Sunday, September 2, 2012

Assails Spread-Eagleism.

New York Times 100 years ago today, September 2, 1912:
French Writer Says We Used Monroe Doctrine in Panama for Our Profit.
Special Cable to The New York Times.
    PARIS, Monday, Sept. 2.— A remarkable contribution to the bitter Paris campaign against the Panama Tolls act is a long and exhaustive article signed "A Diplomat" in to-day's Information, an important financial organ, wherein the writer scathingly attacks the "spread-eagleism of the American people, the dishonesty of the Senate, and the casuistry of Mr. Taft."

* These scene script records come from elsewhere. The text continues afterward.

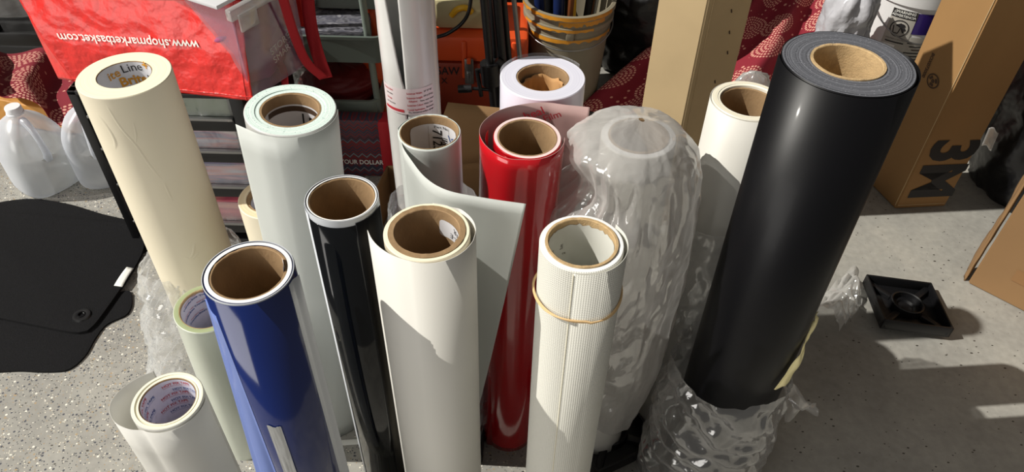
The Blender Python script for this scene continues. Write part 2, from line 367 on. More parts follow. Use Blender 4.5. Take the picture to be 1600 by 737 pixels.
M['blk_gloss'] = mat('black_gloss_vinyl', (9, 11, 14), .08, coat=.0, spec=.45)
M['blk_film'] = mat('black_film', (9, 9, 12), .40, spec=.22, coat=.02, bump=.05, bs=12, bd=.002)
M['blk_end'] = ringmat('black_film_end', (34, 36, 42), (122, 124, 132), 420, speck=(150, 152, 160), thr=(.3, .72))
M['blk'] = mat('black_plastic', (17, 17, 19), .4)
M['blk_matte'] = mat('black_matte', (24, 24, 26), .8)
M['red'] = mat('red_vinyl', (186, 14, 26), .14, coat=.7)
M['red_end'] = ringmat('red_white_end', (226, 186, 186), (244, 232, 228), 600)
M['pink_back'] = mat('pink_film_back', (222, 190, 186), .35, trans=.35)
M['text_tex'] = wovenmat('woven_white_vinyl', (214, 213, 204))
M['band'] = mat('rubber_band', (212, 178, 128), .6)
M['palegreen'] = mat('pale_green_film', (196, 202, 188), .22, coat=.4)
M['palegreen_end'] = ringmat('pale_green_end', (148, 158, 116), (176, 186, 146), 300, .35)
M['hot_film'] = mat('frosted_film', (232, 231, 226), .45, trans=.35)
M['hot_end'] = ringmat('frosted_end', (226, 222, 196), (250, 246, 230), 350)
M['card'] = mat('cardboard', (152, 116, 72), .85, var=.05, vs=9, bump=.12, bs=40, stretch=(1, 1, .5))
M['card_lt'] = mat('light_cardboard', (196, 172, 132), .85, var=.05, vs=9, bump=.15, bs=40)
M['card_dk'] = mat('brown_cardboard', (138, 106, 70), .85, var=.05, vs=8, bump=.12, bs=30)
M['tape_card'] = mat('paper_tape', (140, 104, 66), .6)
M['carpet'] = mat('black_carpet', (22, 22, 24), .98, spec=.2, var=.5, vs=500, bump=.8, bs=700, bd=.002)
M['tag_white'] = mat('white_tag', (228, 228, 222), .6)
M['clear'] = clear('crumpled_clear_plastic', base=.20, edge=.8, bs=8, dist=.010, rough=.09)
M['clear_thin'] = clear('thin_clear_plastic', base=.10, edge=.55, bs=22)
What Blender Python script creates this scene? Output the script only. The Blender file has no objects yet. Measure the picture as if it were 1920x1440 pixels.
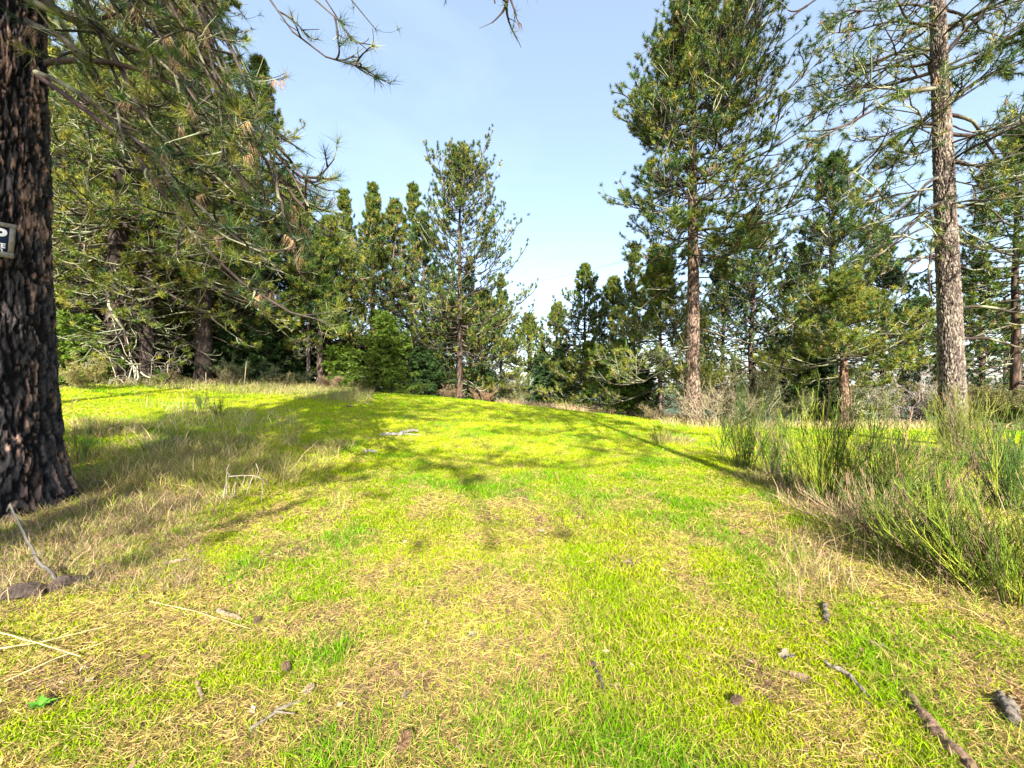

    "Since the day the American Government took up the construction of the canal," he writes, "its foreign policy has been dominated by the desire to obtain an unassailable supremacy in the eventual utilization of the canal. It was solely with this end in view that Washington separated Panama from Colombia, and that successive Presidents have so zealously and unscrupu-lously applied to the small republics of the Isthmus the famous Monroe Doctrine, which tends more and more to become an instrument of the policy of pan-Americanism, to some profit to the United States."
    The writer reproaches American jurisprudence for not making a distinction between near and distant coast-wise traffic, as does French law.
    "For instance," he says, "a ship leaving New York for San Francisco via the Philippines would, be classed as a coaster.
    "Mr. Taft knows very well," he adds, "that by a cynical exploitation of the passions and prejudices of nationalism it is possible to sway American popular opinion, and fearing the effect of running counter to spread-eagleism, he ratified the act, which makes waste paper of the Hay-Pauncefote treaty. The President's memorandum was a pitiable expedient which reveals him in a still more unfavorable light." In conclusion the writer says: "This wretched episode sheds a glaring light on the inconveniences and perils of a Constitution which permits the chief of the State to ignore the highest duties of his office in order to serve personal ends. Such an incident won't improve the character of the demagogic struggle between Mr. Taft and Mr. Roosevelt and the coalitions whose puppets they are any more than will Senator Penrose's revelations on the subject of Mr. Roosevelt's campaign funds.
    "It is to be feared that this blow dealt at Great Britain's vital interests will shatter the good relations between the two powers, which, however cordial and enthusiastic they may seem, are only of recent date, and succeeded a state of tension sometimes menacing."